I have been thinking about this thread since it came up, trying to decide if I should reply.  Some of my hesitation comes from the reality that I am childless and I really shouldn't have much of an opinion on raising children, blending families and coping with children's' reactions to grief or relocation.  However, I am widowed and I remarried a widower (ummm...not a "former widower" in my book either) and I personally know a fairly large number of widows and widowers who have recoupled/remarried, with and without children, and many situations in which relocation was part of the equation.

I can completely see why you aren't the one struggling in this situation.  You haven't had to give up anything.  Yes, you have lost your late wife and the mother of your children and you have had a pretty matter-of-fact approach to that situation all along and that suits you and your personality.  It sounds like it has been effective for your children, as far as I can gather from reading your posts.

Your new wife, however, probably has a different perspective on all of this.  It isn't that cut and dried.  I'm sure she loves you deeply and wants this transition to work, but seriously, she has made some really big adjustments!  When I moved to be with my second husband, I also left everything I had behind.  I quit my job, sold my house and left the community that I had been a part of for 22 years.  I also made the decision to move into the home my husband had shared with his late wife and I was offered every opportunity to change what I wanted.  My husband was extremely sensitive to my needs, but it was also difficult to make those changes.  Not only did I move into his home, but I moved into his routines.  I don't think I even had words to explain some of this in the first year or so that we were together.  He always told me that if I realized I wasn't happy, that we could move to another house or even a different part of the country.  He was willing to give up a position as a tenured full professor at a university if that was necessary for me to be happy.

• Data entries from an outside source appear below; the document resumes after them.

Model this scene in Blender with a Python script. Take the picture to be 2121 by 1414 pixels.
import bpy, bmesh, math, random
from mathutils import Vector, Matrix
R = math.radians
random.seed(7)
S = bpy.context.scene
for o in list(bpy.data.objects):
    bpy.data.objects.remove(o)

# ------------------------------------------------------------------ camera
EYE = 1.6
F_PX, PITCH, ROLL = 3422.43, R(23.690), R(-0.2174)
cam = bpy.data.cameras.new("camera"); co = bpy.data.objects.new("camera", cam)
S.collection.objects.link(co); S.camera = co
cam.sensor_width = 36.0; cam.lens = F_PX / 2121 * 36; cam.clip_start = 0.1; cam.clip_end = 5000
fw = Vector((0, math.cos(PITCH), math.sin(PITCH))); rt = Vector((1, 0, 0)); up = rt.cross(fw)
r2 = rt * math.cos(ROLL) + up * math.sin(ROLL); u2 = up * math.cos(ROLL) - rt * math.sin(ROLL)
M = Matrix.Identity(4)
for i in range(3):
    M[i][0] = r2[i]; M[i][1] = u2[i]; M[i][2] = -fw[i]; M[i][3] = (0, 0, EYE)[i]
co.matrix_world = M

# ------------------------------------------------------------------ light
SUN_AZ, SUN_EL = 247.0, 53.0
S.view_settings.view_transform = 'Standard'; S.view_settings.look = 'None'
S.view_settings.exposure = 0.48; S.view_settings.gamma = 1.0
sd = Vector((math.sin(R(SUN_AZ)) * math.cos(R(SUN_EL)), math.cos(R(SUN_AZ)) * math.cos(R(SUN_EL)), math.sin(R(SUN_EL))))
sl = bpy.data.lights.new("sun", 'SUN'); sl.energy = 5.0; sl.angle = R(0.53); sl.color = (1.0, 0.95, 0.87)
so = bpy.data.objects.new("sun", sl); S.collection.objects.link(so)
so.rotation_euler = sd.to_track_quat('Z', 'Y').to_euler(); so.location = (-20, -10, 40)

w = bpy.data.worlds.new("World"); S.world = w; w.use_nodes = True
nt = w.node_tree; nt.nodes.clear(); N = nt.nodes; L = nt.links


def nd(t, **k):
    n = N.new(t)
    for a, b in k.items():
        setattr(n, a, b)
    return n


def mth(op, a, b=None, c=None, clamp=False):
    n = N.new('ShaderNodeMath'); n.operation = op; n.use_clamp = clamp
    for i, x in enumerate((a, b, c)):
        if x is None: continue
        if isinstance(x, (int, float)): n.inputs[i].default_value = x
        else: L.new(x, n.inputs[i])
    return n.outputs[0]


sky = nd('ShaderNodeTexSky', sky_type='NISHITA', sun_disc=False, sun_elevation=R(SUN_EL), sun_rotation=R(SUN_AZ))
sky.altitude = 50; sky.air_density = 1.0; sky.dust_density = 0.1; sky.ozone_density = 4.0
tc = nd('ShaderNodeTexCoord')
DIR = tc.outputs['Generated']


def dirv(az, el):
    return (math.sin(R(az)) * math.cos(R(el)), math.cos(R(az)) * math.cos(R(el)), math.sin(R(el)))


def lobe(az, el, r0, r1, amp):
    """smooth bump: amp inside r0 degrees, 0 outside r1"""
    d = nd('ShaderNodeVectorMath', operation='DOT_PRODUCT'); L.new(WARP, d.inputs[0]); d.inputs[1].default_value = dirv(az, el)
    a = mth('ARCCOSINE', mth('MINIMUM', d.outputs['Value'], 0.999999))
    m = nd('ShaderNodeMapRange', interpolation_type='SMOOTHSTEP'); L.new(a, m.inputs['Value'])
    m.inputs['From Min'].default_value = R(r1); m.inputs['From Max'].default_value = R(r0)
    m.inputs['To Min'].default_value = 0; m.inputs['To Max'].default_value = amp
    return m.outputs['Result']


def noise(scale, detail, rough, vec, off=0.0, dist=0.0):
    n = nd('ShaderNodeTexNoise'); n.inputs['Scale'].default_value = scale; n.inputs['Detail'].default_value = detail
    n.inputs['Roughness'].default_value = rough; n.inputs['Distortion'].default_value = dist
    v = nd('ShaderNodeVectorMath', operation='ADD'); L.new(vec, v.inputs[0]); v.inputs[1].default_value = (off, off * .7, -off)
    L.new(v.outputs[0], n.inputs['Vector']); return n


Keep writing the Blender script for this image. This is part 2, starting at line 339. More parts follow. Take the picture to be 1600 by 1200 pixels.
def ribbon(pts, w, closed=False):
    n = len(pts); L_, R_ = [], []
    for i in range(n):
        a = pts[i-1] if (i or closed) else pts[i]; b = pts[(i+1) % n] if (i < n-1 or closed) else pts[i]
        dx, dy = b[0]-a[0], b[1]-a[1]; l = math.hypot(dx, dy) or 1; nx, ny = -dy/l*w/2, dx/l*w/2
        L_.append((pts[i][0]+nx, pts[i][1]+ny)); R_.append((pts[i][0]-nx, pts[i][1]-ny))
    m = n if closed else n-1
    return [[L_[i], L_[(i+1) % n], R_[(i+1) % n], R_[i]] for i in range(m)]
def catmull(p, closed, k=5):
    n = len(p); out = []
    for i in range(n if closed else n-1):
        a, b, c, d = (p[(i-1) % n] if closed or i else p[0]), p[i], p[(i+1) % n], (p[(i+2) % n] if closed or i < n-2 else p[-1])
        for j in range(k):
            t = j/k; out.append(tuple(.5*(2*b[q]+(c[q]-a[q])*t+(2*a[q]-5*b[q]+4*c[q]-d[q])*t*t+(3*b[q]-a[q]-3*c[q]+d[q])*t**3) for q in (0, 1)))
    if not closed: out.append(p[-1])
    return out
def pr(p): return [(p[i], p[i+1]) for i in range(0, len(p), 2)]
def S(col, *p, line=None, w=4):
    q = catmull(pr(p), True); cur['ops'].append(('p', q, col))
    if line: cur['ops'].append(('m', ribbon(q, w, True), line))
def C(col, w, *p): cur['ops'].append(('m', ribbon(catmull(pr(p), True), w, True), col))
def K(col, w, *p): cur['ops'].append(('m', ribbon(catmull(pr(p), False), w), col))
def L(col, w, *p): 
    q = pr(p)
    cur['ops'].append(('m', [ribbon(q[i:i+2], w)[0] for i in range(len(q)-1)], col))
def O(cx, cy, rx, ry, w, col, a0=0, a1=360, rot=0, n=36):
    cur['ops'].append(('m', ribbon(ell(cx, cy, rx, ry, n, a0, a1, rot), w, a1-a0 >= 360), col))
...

Your wife and her children have sacrificed for you.  They are living in the shadow of your late wife.  It isn't easy to re-establish your life in a new place as an adult.  Making friends is difficult.  Making acquaintances isn't as difficult as making friends, but I'll bet your new wife is feeling at least somewhat isolated. 

It seems that the two of you are communicating well, but perhaps your wife hasn't really figured out the words to explain some confusing feelings about her new life.  Maybe I am reading too much into this, but I am just trying to relate my experiences to what she might be feeling.  I can easily list about 15 other widow/widower friends that have had to work through recoupling issues...and the biggest success factor has been compromise.  30 miles is not that far to commute.  Perhaps the whole family would be happier if you could purchase a new "us" home near her small city where your wife and her children can get back to some of what is important to them - and where your (younger?) children can thrive as well.

That's more than my $0.02 worth, but I hope you can appreciate my perspective.

Best wishes to all of you,

Maureen
Life is short.  Love with all you've got.